A estas alturas, creer que el presidente Pedro Castillo quiere nombrar a los mejores cuadros en el Estado es como confiar en que el primer ministro Guido Bellido dejará de ser misógino y sacará 20 en los talleres de inducción de la ministra Anahí Durand.
El profesor Castillo podrá conservar siempre su sombrero, pero la careta ya la tiene por los suelos. Si ni siquiera está dispuesto a cesar al ministro Iber Maraví, pese a las múltiples y prolongadas señas que lo colocan inaceptablemente cerca de Sendero Luminoso y el Movadef, es porque sencillamente prefiere rodearse de gente incapaz y cuestionada antes que gobernar. Si el primer acto de corrupción es aceptar un puesto para el que no se está preparado, ¿cómo llamamos a quien efectúa el encargo? Poco importa si Castillo lo hace por miedo o por convicción. El daño es el mismo.
La legítima defensa es esa figura jurídica que permite a las personas repeler un ataque contra su integridad o patrimonio. Y ahora lo que corresponde es, precisamente, proteger a las instituciones estatales de una captura tan probable como descarada.
Históricamente, los gobiernos se han resistido a hacer grandes cambios en la forma de designar a los altos funcionarios. Querían tener flexibilidad para escoger a gente de “su confianza” y, mal que bien, lo aceptábamos porque, hechas las sumas y restas, el resultado era positivo. Tolerábamos a unos cuantos “amigotes con carnet”, porque la mayoría era gente honesta y competente. Nos creíamos inmunes al arribo de un Ejecutivo que alterara la fórmula, y que copara mayoritariamente el aparato estatal con alfiles cuyo único mérito sería la lealtad sinvergüenza.
Y lo que está ocurriendo ahora con los ministerios, con EsSalud y la DINI, podría ocurrir mañana con Sunat, Sunafil, Sunedu, Indecopi, OEFA, Ositrán, Osinergmin, Osiptel y demás organismos públicos adscritos al Poder Ejecutivo.
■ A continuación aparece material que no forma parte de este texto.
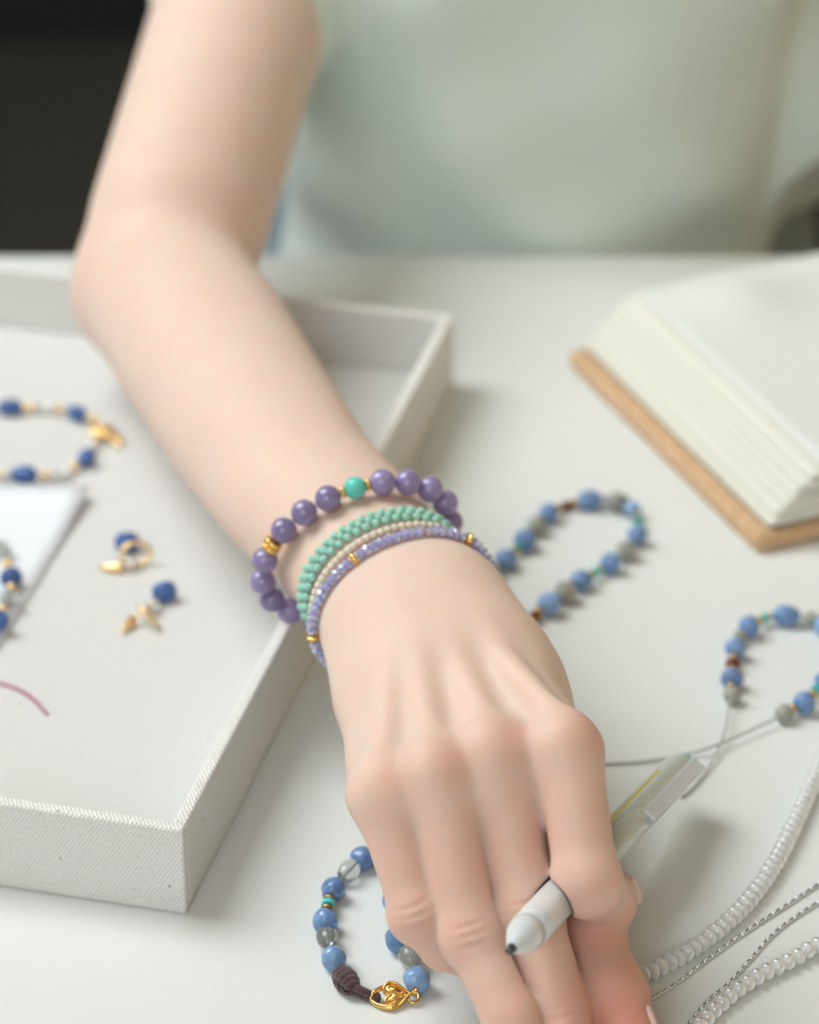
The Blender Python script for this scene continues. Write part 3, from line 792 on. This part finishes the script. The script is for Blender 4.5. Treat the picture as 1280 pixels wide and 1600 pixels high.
link('jump_ring', tube_mesh('jump_ring', [rc2+Vector((0.0005*math.cos(a), 0.0012*math.sin(a), 0.0010*math.cos(a))) for a in [i*math.pi/8 for i in range(16)]], 0.00032, M['gold'], 6, True), bb)

# ================================================================== STONE STRAND BY THE NOTEBOOK
ms = thing('stone_strand', Q(890, 880, 0), 'long loop of blue and grey stone beads behind the wrist, toward the notebook', 'bead strand')
S, Gy, Pl = 'stone_blue', 'stone_grey', 'stone_pale'
items = [('N', Gy, 700, 990, 4, 3.5), ('N', S, 712, 965, 4.2, 3.8), ('N', Pl, 730, 940, 4, 3.6), ('N', S, 748, 918, 4, 3.4), ('N', 'stone_grey', 770, 893, 4, 3.3), ('N', S, 791, 874, 4.3, 3.9), ('D', 'gold', 805, 861, 0.6, 1.6), ('D', 'turq', 810, 855, 0.9, 2.0), ('N', S, 821, 844, 4.2, 4.0),
         ('N', Gy, 839, 821, 4.2, 3.7), ('N', S, 857, 802, 4.3, 3.7), ('D', 'gold', 872, 795, 0.6, 1.7), ('F', 'brown_glass', 881, 792, 2.6, 2.0), ('F', 'brown_glass', 892, 788, 2.6, 2.0), ('D', 'gold', 900, 786, 0.6, 1.6), ('N', S, 921, 782, 5.2, 3.6), ('R', 'quartz', 946, 781, 2.0, 2.2),
         ('N', Gy, 965, 784, 3.8, 3.9), ('N', Pl, 987, 796, 3.8, 3.0), ('D', 'gold', 995, 807, 0.6, 1.6), ('D', 'turq', 998, 814, 0.9, 2.0), ('N', S, 996, 837, 4.0, 3.8), ('N', Gy, 979, 860, 4.2, 3.7), ('N', S, 953, 880, 4.2, 3.8),
         ('D', 'gold', 937, 890, 0.6, 1.5), ('D', 'turq', 931, 894, 0.9, 2.0), ('D', 'gold', 925, 897, 0.6, 1.5), ('N', 'stone_blue', 909, 907, 4.2, 3.7), ('N', Gy, 884, 925, 4.3, 3.9), ('N', Pl, 858, 944, 4.4, 4.2), ('D', 'gold', 841, 956, 0.7, 1.7), ('F', 'brown_glass', 836, 964, 2.2, 2.4), ('D', 'gold', 830, 970, 0.7, 1.7),
         ('N', S, 819, 980, 4, 3.6), ('N', Gy, 800, 1000, 4, 3.5), ('N', S, 782, 1020, 4, 3.6), ('N', Pl, 764, 1040, 4, 3.6)]
strand(ms, items, 0.0)

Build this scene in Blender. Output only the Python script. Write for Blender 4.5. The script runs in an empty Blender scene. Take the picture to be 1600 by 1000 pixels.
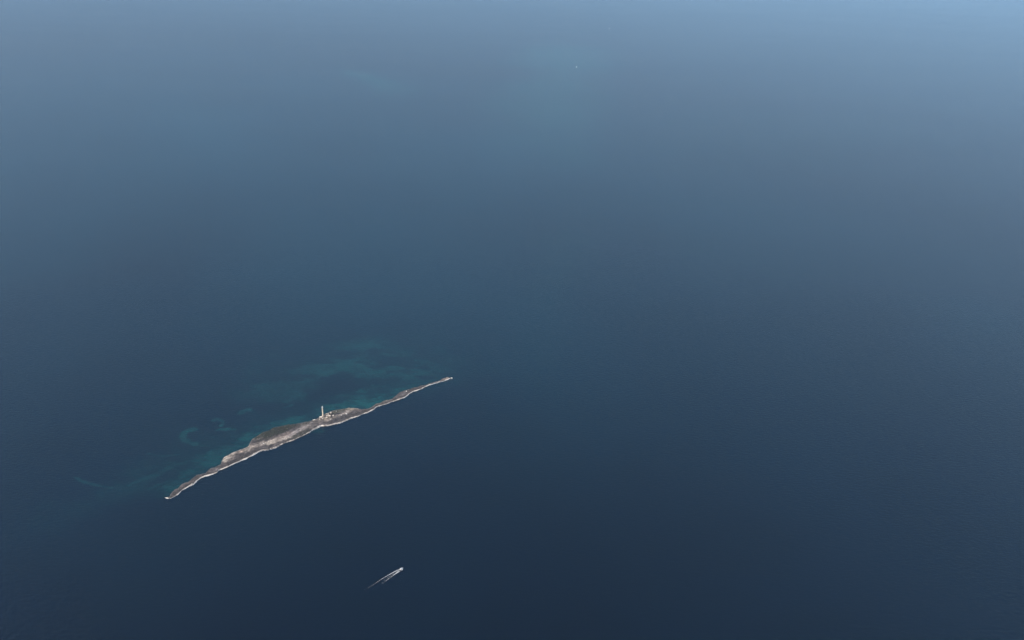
import bpy, bmesh, math, random
import numpy as np
from mathutils import Vector, Matrix

R = math.radians
S = bpy.context.scene
C = S.collection
random.seed(11)
RNG = np.random.default_rng(11)

# ------------------------------------------------------------------ camera, sky, sun, exposure
FOCAL = 1280.0            # in pixels of a 1600 px wide frame
PITCH = R(25.4)           # how far the lens points below the horizon
ROLL = R(1.6)
CAM_H = 1500.0
cam_d = bpy.data.cameras.new('camera')
cam = bpy.data.objects.new('camera', cam_d)
C.objects.link(cam)
cam_d.sensor_width = 36.0
cam_d.lens = FOCAL * 36.0 / 1600.0
cam_d.clip_start = 1.0
cam_d.clip_end = 250000.0
cam.location = (0, 0, CAM_H)
CAM_R = Matrix.Rotation(R(90) - PITCH, 3, 'X') @ Matrix.Rotation(ROLL, 3, 'Z')
cam.rotation_euler = CAM_R.to_euler()
S.camera = cam

SUN_EL, SUN_AZ = R(38), R(-120)          # azimuth from +Y (the way the lens looks), clockwise
to_sun = Vector((math.sin(SUN_AZ) * math.cos(SUN_EL), math.cos(SUN_AZ) * math.cos(SUN_EL), math.sin(SUN_EL)))
W = bpy.data.worlds.new('World')
S.world = W
W.use_nodes = True
wn = W.node_tree
sky = wn.nodes.new('ShaderNodeTexSky')
sky.sky_type = 'NISHITA'
sky.sun_disc = False
sky.sun_elevation = SUN_EL
sky.sun_rotation = SUN_AZ
sky.air_density = 1.0
sky.dust_density = 1.7
sky.ozone_density = 4.6
sky.altitude = 0
bg = wn.nodes['Background']
bg.inputs['Strength'].default_value = 0.15
wn.links.new(sky.outputs[0], bg.inputs['Color'])
sun_d = bpy.data.lights.new('sun', 'SUN')
sun_d.energy = 4.9
sun_d.angle = R(0.53)
sun_d.color = (1.0, 0.91, 0.79)
sun = bpy.data.objects.new('sun', sun_d)
C.objects.link(sun)
sun.location = to_sun * 5000
sun.rotation_euler = to_sun.to_track_quat('Z', 'Y').to_euler()

S.view_settings.view_transform = 'Standard'
S.view_settings.look = 'None'
S.view_settings.exposure = 0.64
S.view_settings.gamma = 1.0
S.view_settings.use_curve_mapping = False
S.cycles.volume_bounces = 1

HAZE_DENSITY = 0.55e-5
HAZE_G = -0.2
HAZE_COLOR = (0.32, 0.62, 0.95)


# ------------------------------------------------------------------ helpers
def P(px, py, z=0.0):
    """Ground position under a point of the 1600x1000 photograph."""
    d = CAM_R @ Vector(((px - 800) / FOCAL, (500 - py) / FOCAL, -1.0))
    t = (z - CAM_H) / d.z
    return Vector((d.x * t, d.y * t, z))


def tag(o, label=None, cat=None, group=None, kind=None):
    if label: o['label'] = label
    if cat: o['category'] = cat
    if group: o['group'] = group
    if kind: o['kind'] = kind
    return o


def empty(name, loc, rz=0.0):
    o = bpy.data.objects.new(name, None)
    C.objects.link(o)
    o.empty_display_size = 1.0
    o.location = loc
    o.rotation_euler = (0, 0, rz)
    return o


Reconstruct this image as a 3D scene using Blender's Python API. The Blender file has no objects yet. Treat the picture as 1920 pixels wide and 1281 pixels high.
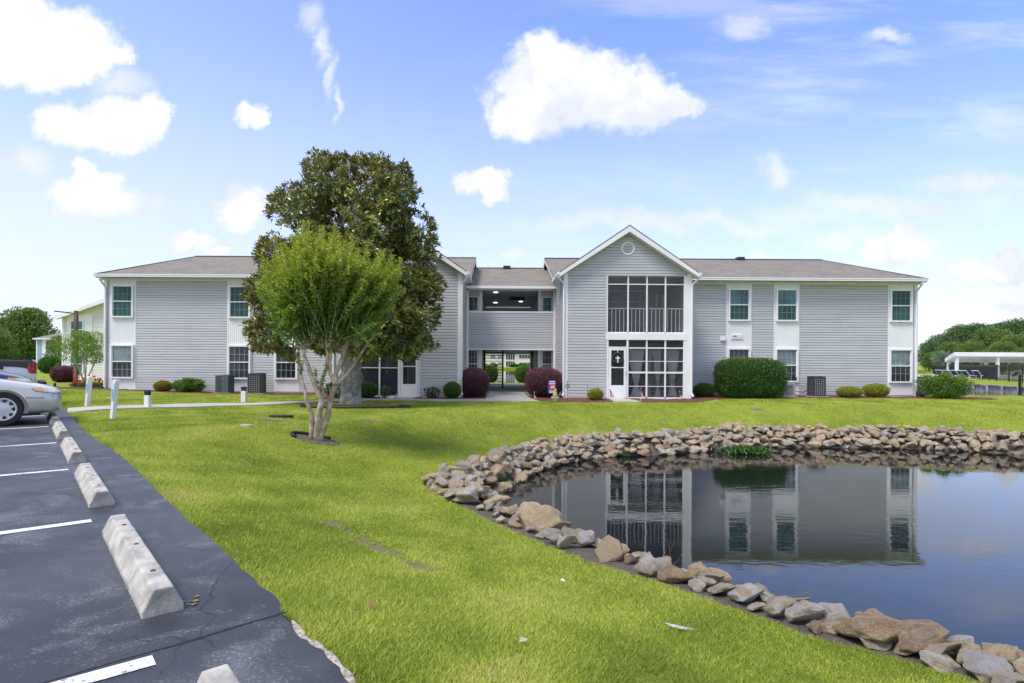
import bpy, bmesh, math, random
import numpy as np
from mathutils import Vector, Matrix
from mathutils.bvhtree import BVHTree
sc = bpy.context.scene
col = sc.collection
R = math.radians
# ---------------------------------------------------------------- camera
F, CX, CY, CAMZ, ROLL = 1100.0, 938.0, 678.0, 1.5, R(0.33)   # photo pixels at 1920 wide
cd = bpy.data.cameras.new('camera'); cam = bpy.data.objects.new('camera', cd); col.objects.link(cam)
cd.sensor_width = 36; cd.lens = F / 1920 * 36
cd.shift_x = (960 - CX) / 1920; cd.shift_y = (CY - 640.5) / 1920
cd.clip_end = 5000; cd.clip_start = 0.05
cam.matrix_world = Matrix.Translation((0, 0, CAMZ)) @ Matrix.Rotation(R(90), 4, 'X') @ Matrix.Rotation(ROLL, 4, 'Z')
sc.camera = cam
sc.view_settings.view_transform = 'Standard'; sc.view_settings.look = 'None'
sc.view_settings.gamma = 1; sc.view_settings.exposure = 0.92
cr, sr = math.cos(ROLL), math.sin(ROLL)
def uv_of(px, py):
    x, y = (px - CX) / F, (CY - py) / F
    return cr * x - sr * y, sr * x + cr * y
def P(px, py, Y):
    u, v = uv_of(px, py); return Vector((u * Y, Y, CAMZ + v * Y))
# ---------------------------------------------------------------- sun and sky
SUN_EL, SUN_AZ = R(58), R(-128)      # azimuth from +Y clockwise: sun behind the camera's left shoulder
sd = bpy.data.lights.new('sun', 'SUN'); sun = bpy.data.objects.new('sun', sd); col.objects.link(sun)
sd.energy = 1.8; sd.angle = R(20); sd.color = (1, 0.95, 0.86)
sdir = Vector((math.cos(SUN_EL) * math.sin(SUN_AZ), math.cos(SUN_EL) * math.cos(SUN_AZ), math.sin(SUN_EL)))
sun.rotation_euler = sdir.to_track_quat('Z', 'Y').to_euler()
class NT:
    def __init__(s, tree): s.t = tree; s.n = tree.nodes; s.l = tree.links
    def node(s, typ, ins=None, **kw):
        n = s.n.new(typ)
        for k, v in kw.items(): setattr(n, k, v)
        for k, v in (ins or {}).items():
            if isinstance(v, bpy.types.NodeSocket): s.l.new(v, n.inputs[k])
            else: n.inputs[k].default_value = v
        return n
    def m(s, op, a, b=None, c=None, clamp=False):
        d = {0: a}
        if b is not None: d[1] = b
        if c is not None: d[2] = c
        n = s.node('ShaderNodeMath', d, operation=op); n.use_clamp = clamp; return n.outputs[0]
    def vm(s, op, a, b=None):
        d = {0: a}
        if b is not None: d[1] = b
        n = s.node('ShaderNodeVectorMath', d, operation=op)
        return n.outputs['Value'] if op in ('LENGTH', 'DISTANCE', 'DOT_PRODUCT') else n.outputs[0]
    def noise(s, vec, scale, detail=3, rough=.5, col_=False, dist=0):
        n = s.node('ShaderNodeTexNoise', {'Scale': scale, 'Detail': detail, 'Roughness': rough, 'Distortion': dist})
        if vec is not None: s.l.new(vec, n.inputs['Vector'])
        return n.outputs['Color' if col_ else 'Fac']
    def mix(s, f, a, b, mode='MIX'):
        n = s.node('ShaderNodeMix', data_type='RGBA', blend_type=mode)
        for k, v in ((0, f), (6, a), (7, b)):
            if isinstance(v, bpy.types.NodeSocket): s.l.new(v, n.inputs[k])
            else: n.inputs[k].default_value = (*v, 1) if k > 0 and len(v) == 3 else v
        return n.outputs[2]
    def rng(s, v, a, b, c=0., d=1., smooth=True):
        n = s.node('ShaderNodeMapRange', {0: v, 1: a, 2: b, 3: c, 4: d}); n.clamp = True
        if smooth: n.interpolation_type = 'SMOOTHSTEP'
        return n.outputs[0]
    def ramp(s, f, stops):
        n = s.node('ShaderNodeValToRGB', {0: f}); e = n.color_ramp.elements
        while len(e) < len(stops): e.new(.5)
        for k, (p, c) in enumerate(stops): e[k].position = p; e[k].color = (*c, 1)
        return n.outputs[0]
w = bpy.data.worlds.new('World'); sc.world = w; w.use_nodes = True
T = NT(w.node_tree); T.n.clear()
skyt = T.node('ShaderNodeTexSky', sky_type='NISHITA')
skyt.sun_disc = False; skyt.sun_elevation = SUN_EL; skyt.sun_rotation = SUN_AZ
skyt.air_density = 1.0; skyt.dust_density = 1.2; skyt.ozone_density = 1.0
geo = T.node('ShaderNodeTexCoord').outputs['Generated']
sep = T.node('ShaderNodeSeparateXYZ', {0: geo})
dx, dy, dz = sep.outputs
dya = T.m('MAXIMUM', T.m('ABSOLUTE', dy), .12)
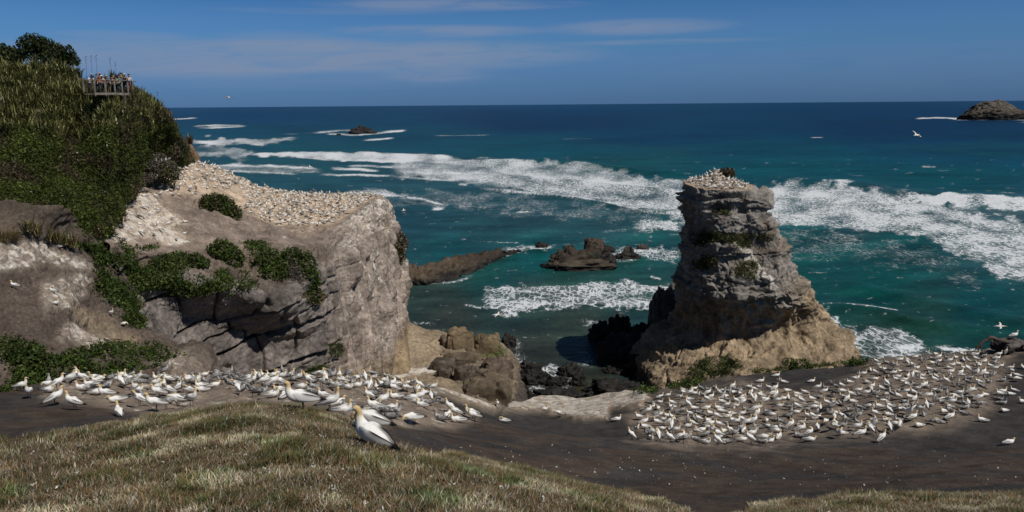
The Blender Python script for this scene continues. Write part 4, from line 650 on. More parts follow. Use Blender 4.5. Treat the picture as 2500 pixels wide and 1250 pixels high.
cover([[(0, 850), (60, 840), (120, 870), (200, 848), (300, 835), (360, 850), (400, 880), (370, 900), (250, 914), (130, 928), (0, 952), (0, 900), (40, 890)], [(0, 815), (50, 828), (95, 850), (60, 880), (0, 870)], [(230, 835), (280, 830), (290, 850), (240, 860)], [(340, 830), (400, 845), (440, 870), (400, 890), (350, 860)]], [TSl, TG[0]], .055, 'leafy bright green ground cover behind the left gannet colony', per=16, spread=.32, size=.11)
cover([[(222, 648), (255, 660), (300, 720), (350, 790), (350, 805), (320, 800), (280, 765), (240, 700)], [(185, 590), (240, 600), (270, 640), (240, 650)], [(285, 690), (300, 690), (345, 780), (330, 790)]], [TSl, THd], .16, 'green creeper along the edge of the gully', per=14, spread=.3, size=.12, gate=-.4)
cover([[(250, 620), (330, 600), (300, 660), (250, 650)], [(290, 640), (380, 628), (445, 618), (460, 660), (400, 700), (320, 710)], [(400, 690), (470, 670), (520, 690), (500, 720), (430, 725)], [(335, 605), (375, 600), (370, 620), (340, 622)], [(530, 660), (600, 665), (620, 700), (560, 720), (520, 690)], [(590, 590), (650, 595), (640, 612), (595, 608)]], [THd], .085, 'patchy green plants on the earth slope above the dark cliff', kind='green', per=14, spread=.3, size=.12, gate=-.3)
cover([[(745, 905), (762, 893), (800, 890), (812, 915), (800, 935), (745, 935)], [(800, 838), (830, 836), (835, 868), (805, 872)]], [THd], .12, 'green moss on the foot of the headland cliff', 'moss', 'bright', .1, .09, 14, .25, 'moss', -.8)
cover([[(1690, 900), (1720, 875), (1760, 868), (1800, 880), (1815, 900), (1760, 915), (1690, 915)], [(1640, 945), (1690, 918), (1725, 920), (1700, 945), (1650, 955)], [(2060, 885), (2100, 868), (2122, 872), (2110, 892), (2050, 896)], [(1830, 905), (1920, 895), (2040, 885), (2040, 893), (1920, 905), (1840, 914)], [(1560, 950), (1600, 950), (1600, 962), (1560, 962)]], [TREES['stack'], TG[0]], .10, 'green plants along the brink below the sea stack', kind='green', per=14, spread=.3, size=.11, gate=-.5)
cover([[(1690, 572), (1760, 566), (1780, 580), (1720, 600), (1690, 595)], [(1760, 572), (1815, 565), (1835, 590), (1825, 605), (1790, 600)], [(1850, 570), (1885, 572), (1880, 588), (1850, 582)], [(1690, 640), (1740, 622), (1755, 635), (1735, 655), (1695, 658)], [(1790, 655), (1835, 632), (1850, 645), (1840, 680), (1800, 675)], [(1745, 512), (1775, 508), (1780, 522), (1750, 524)]], [TREES['stack']], .12, 'tufts of brownish green grass on the ledges of the sea stack', 'ledge_grass', 'olive', .3, .13, 12, .4, 'grass', -.9)
# ---- hill: matted creeper low down, flax above
fl_ = np.stack([KU.ravel(), KVv.ravel()], 1); hp = KV.reshape(-1, 3); hx, hy = proj(hp)
lowz = (fl_[:, 1] > .95) & (fl_[:, 1] < 4.1) & (fl_[:, 0] < 8.4) & (hx > -120); FB = [(-400, 325), (0, 325), (70, 335), (190, 348), (300, 328), (380, 322), (430, 318)]
below = hy > yl(FB, hx) - 16
idx = RNG.choice(np.nonzero(lowz & below)[0], 26000); gn_ = fbm(hp[idx] * .45, 3, 131); per = 12
c = np.repeat(hp[idx], per, 0) + RNG.normal(size=(len(idx) * per, 3)) * .2; c[:, 2] += np.repeat(.18 + .22 * gn_, per); cl = leafcol(len(c), (.034, .050, .008), (.095, .112, .022)); br_ = np.repeat(ss(.18, .5, fbm(hp[idx] * .3, 3, 133)), per)[:, None]
cl = cl * (1 - br_) + leafcol(len(c), (.05, .038, .02), (.12, .09, .05)) * br_; cl *= np.repeat(1 + .5 * gn_, per)[:, None].clip(.45, 1.6); wf = RNG.random(len(c)) < .0022; cl[wf] = (.5, .5, .45)
V, F_, c_ = quads(c, .085 * (1 + .4 * RNG.normal(size=len(c))).clip(.5, 2), cl, aspect=2.4, up=.4); link('creeper', mesh_np('creeper', V, F_, M_LEAF, False, {'tint': c_}), None, 'dark green matted creeper covering the lower hillside', 'creeper', kind='stuff')
def flax(org, n, ln, wd, rng, c1=(.042, .052, .014), c2=(.27, .255, .09), spread=1.5):
    """one clump of arching strap leaves"""
    a = rng.random(n) * 2 * np.pi; L = ln * (.6 + .6 * rng.random(n)); tl = spread * rng.random(n) ** .7; t_ = np.linspace(0, 1, 5)
    ang = tl[:, None] * (.35 + 1.25 * t_[None] ** 1.5); r_ = np.cumsum(np.sin(ang) * L[:, None] / 5, 1); z = np.cumsum(np.cos(ang) * L[:, None] / 5, 1); r_ = np.concatenate([0 * r_[:, :1], r_[:, :-1]], 1); z = np.concatenate([0 * z[:, :1], z[:, :-1]], 1)
    ctr = np.stack([np.cos(a)[:, None] * r_, np.sin(a)[:, None] * r_, z], -1); w_ = wd * np.array([.7, 1, .95, .7, .08]); sd_ = np.stack([-np.sin(a), np.cos(a), 0 * a], -1)[:, None] * w_[None, :, None] * .5
    V = np.concatenate([ctr - sd_, ctr + sd_], 1) + np.asarray(org) + rng.normal(size=(n, 1, 3)) * np.array([.12, .12, 0]); f = np.array([[k, k + 1, k + 6, k + 5] for k in range(4)]); F_ = (np.arange(n)[:, None, None] * 10 + f[None]).reshape(-1, 4)
    cl = np.repeat(leafcol(n, c1, c2, rng, .3), 10, 0); return V.reshape(-1, 3), F_, cl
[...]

Y no nos referimos únicamente a sus consejos directivos, cuyo nombramiento está confiado al arbitrio de la PCM y algunos ministerios, sino también a sus tribunales administrativos. Temas tan trascendentales como el licenciamiento de una universidad, la determinación de una deuda tributaria, las multas a una empresa minera, las tarifas de los servicios públicos o la autorización de una fusión empresarial son responsabilidad de órganos colegiados al interior de estas entidades. Su permanencia depende del antojo de los directivos, cuyos puestos, a su vez, obedecen a los ministros que los designan.
Esto debió reformarse hace años, pero pateamos el problema para más adelante. Leíamos los reportes de la OCDE tapándonos un ojo. Inflamos el pecho por las felicitaciones a la capacidad técnica de nuestros reguladores y agencias de competencia, y soslayamos las advertencias sobre las debilidades institucionales y riesgos de politización en los nombramientos y remoción de funcionarios.
Si el Congreso quisiera anotarse un gol tan rápido como necesario, tendría que poner el ojo allí donde tantos gobiernos esquivaron la mirada: la defensa de la institucionalidad. Además de poner requisitos y candados para la designación de funcionarios cardinales, también puede otorgar fortaleza e independencia a organismos como Servir, que son fundamentales en la profesionalización de la carrera pública. Por ejemplo: hacer que su Consejo Directivo sea elegido por concurso público conducido por organismos constitucionalmente autónomos como el BCR, la contraloría o la Defensoría del Pueblo, encargarle obligatoriamente los procesos de selección de puestos claves en el Estado, y limitar el porcentaje y jerarquía de los puestos de confianza.
La defensa de la institucionalidad puede ser una bandera bajo la cual se unan las distintas fuerzas parlamentarias. Y también un paraguas de protección frente a posibles embates autoritarios.